The old man recalls how he and his family lived in tents for weeks. "We could see our house and land from afar but were afraid to go there. We lived in the northern Shuna in refugee camps while our land was but kilometres away... That was very painful."
Some 2.8 million Palestinian refugees now live in Jordan. They have grown up or died trying to fit into Jordanian society, formed of East Jordanians, Syrians and Circassians, and now Iraqis. But many still yearn to return.
Abu Mahfouz is 89. He still remembers the expulsions and the war and has taken on the task of teaching his decedents, generation after generation, about what happened.
"We cannot forget or else we will lose our home forever," says Abu Mahfouz, admired by his two wives and sons and grandsons. "They gave us the UNRWA houses and a passport, but they don't know that all we want is to go back home," he says. Abu Mahfouz still holds the map of his house and farm in Palestine.
"They gave us shabby houses and food and this was anaesthetic for a lot of people. But we can't forget... we can't forget," he says.
The UN Relief and Works Agency (UNRWA) was established by UN General Assembly Resolution 302(v) in December 1949. It is the primary international body mandated to provide assistance to Palestinian refugees. The agency officially took over humanitarian relief operations in the then Jordanian- controlled West Bank, Egyptian- controlled Gaza Strip, and in Jordan, Lebanon and Syria in May 1950. Many Palestinians in Jordan have shunned the agency and never applied for assistance.

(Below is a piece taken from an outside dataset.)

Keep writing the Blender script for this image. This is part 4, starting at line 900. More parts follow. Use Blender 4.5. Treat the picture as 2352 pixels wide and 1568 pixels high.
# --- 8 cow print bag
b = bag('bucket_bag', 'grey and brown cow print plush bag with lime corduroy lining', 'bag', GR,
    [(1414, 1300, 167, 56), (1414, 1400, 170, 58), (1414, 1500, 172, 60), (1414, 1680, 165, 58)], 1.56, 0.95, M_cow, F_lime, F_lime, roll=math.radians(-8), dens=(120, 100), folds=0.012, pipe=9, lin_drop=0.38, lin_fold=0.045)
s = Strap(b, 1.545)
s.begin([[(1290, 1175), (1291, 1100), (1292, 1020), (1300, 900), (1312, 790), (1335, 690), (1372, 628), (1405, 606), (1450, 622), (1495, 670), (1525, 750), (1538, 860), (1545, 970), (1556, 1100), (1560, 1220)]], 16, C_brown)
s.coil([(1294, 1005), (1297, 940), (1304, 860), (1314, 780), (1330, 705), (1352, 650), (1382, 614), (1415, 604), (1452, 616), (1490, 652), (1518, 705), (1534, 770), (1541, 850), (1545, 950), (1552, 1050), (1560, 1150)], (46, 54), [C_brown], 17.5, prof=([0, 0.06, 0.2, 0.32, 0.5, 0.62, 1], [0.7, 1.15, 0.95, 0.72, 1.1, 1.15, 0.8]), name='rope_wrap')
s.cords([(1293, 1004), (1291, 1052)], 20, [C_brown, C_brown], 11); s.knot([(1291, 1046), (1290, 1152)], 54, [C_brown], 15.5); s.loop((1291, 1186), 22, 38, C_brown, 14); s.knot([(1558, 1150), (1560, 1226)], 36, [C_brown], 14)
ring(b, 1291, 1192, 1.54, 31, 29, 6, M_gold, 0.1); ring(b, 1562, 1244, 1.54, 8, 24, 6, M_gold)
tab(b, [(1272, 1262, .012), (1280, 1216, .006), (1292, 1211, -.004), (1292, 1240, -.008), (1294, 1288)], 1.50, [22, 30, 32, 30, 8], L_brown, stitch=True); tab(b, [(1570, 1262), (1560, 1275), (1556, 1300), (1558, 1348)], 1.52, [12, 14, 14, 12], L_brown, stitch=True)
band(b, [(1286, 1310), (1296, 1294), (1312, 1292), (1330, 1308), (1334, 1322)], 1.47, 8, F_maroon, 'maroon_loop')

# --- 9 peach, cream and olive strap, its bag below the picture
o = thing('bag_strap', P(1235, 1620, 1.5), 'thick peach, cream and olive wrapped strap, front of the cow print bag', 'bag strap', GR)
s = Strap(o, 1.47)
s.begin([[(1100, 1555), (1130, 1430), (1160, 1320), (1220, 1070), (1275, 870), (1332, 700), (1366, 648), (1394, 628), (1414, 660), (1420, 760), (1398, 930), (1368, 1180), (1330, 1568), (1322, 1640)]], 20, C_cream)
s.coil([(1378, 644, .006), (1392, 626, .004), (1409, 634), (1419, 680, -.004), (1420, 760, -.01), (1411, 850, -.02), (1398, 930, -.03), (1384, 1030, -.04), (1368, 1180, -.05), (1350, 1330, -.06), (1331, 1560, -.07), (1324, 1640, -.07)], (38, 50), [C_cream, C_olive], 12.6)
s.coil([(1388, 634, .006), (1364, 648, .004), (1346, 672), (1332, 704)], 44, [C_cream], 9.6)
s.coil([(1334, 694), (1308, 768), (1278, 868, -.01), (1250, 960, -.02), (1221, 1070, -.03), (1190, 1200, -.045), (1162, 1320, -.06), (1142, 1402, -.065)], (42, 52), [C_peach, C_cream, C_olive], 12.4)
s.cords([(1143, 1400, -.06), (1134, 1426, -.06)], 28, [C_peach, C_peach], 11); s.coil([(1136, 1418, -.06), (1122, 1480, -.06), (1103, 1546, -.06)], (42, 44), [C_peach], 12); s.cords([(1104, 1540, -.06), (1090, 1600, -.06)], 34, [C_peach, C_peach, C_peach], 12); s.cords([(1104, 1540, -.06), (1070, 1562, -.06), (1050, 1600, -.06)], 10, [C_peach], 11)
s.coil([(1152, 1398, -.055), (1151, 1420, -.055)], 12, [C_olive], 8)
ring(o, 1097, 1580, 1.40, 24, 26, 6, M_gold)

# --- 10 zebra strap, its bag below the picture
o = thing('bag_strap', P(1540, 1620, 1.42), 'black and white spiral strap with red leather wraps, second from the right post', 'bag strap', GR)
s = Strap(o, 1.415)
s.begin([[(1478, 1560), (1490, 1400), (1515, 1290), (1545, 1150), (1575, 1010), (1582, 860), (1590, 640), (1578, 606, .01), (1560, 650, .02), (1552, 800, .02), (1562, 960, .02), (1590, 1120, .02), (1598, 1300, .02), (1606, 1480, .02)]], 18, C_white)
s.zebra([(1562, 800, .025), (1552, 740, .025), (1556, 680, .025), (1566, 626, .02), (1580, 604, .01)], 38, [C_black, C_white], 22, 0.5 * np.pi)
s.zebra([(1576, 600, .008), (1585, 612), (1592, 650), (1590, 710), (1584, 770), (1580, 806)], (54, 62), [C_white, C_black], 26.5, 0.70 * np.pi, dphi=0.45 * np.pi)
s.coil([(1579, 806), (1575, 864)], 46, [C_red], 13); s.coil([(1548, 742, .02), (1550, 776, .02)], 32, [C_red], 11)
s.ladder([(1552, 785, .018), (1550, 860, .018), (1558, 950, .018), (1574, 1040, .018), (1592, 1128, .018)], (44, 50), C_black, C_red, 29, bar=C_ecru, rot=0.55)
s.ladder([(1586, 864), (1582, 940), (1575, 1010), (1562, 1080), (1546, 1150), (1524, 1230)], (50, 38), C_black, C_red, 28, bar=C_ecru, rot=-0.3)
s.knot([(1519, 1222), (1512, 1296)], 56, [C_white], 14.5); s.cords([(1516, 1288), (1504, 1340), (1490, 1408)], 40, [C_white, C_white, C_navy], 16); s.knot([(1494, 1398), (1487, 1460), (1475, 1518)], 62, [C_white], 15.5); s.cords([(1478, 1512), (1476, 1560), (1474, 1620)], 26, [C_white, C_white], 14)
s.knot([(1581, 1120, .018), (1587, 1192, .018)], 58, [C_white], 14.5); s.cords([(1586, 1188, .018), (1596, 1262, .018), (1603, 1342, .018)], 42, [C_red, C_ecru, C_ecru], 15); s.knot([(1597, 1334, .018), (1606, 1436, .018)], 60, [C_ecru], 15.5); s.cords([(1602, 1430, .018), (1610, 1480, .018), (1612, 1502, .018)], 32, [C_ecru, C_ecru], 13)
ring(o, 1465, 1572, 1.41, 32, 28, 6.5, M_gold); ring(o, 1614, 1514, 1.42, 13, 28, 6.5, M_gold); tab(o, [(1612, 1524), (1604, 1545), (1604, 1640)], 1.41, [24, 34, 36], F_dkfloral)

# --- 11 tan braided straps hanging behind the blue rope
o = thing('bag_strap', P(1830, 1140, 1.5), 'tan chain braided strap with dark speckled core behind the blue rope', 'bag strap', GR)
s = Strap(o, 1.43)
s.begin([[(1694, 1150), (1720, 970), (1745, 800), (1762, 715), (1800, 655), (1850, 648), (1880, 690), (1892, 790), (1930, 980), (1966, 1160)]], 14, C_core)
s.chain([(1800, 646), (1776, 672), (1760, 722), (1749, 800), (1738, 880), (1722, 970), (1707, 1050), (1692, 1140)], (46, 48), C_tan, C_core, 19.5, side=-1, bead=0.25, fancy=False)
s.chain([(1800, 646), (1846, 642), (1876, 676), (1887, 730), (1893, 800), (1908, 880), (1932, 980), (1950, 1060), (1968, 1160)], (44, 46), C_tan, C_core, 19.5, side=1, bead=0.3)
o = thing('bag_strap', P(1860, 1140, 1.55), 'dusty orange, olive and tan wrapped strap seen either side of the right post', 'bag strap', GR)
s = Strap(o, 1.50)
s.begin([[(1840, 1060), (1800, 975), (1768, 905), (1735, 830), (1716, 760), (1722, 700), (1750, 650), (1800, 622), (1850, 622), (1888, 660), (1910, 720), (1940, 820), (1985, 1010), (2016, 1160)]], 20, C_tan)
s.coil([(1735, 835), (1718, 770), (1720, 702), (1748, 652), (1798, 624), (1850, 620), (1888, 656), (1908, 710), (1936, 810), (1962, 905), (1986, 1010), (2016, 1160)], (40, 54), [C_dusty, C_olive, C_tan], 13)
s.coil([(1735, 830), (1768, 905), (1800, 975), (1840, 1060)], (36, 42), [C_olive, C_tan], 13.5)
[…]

"They wanted to buy us with some wheat and cooking oil and they wished that we will settle and forget, but that is impossible," Abdul-Aziz Hamed, whose late parents were evicted from their home in 1948, asserts. "My parents never accepted the assistance and died while dreaming of going back home... and I also live on that hope," he said.
The right of return is considered by a vast majority of Palestinians in Jordan as the only means to repair the historical injustice committed against them and their ancestors. The UN defines the right of return as the personal right of every refugee who was expelled, and their descendants, to return to their place of origin, based on international law and UN Resolution 194 passed 11 December 1948.
While guaranteed though not implemented, for some in Jordan, and pronounced between generations, the dream of return is being replaced with the dream of living in the Gulf or the US. "The new generation lives with a dilemma. They can't handle carrying the burden of dreaming of going back, amid the failure of all peace initiatives. For them, it is easier to think of settling in Jordan or elsewhere," noted political analyst Jamal Tahat.
"But with time, they will discover that the space they are escaping to is not theirs and that they can't live without wanting to go back," he added.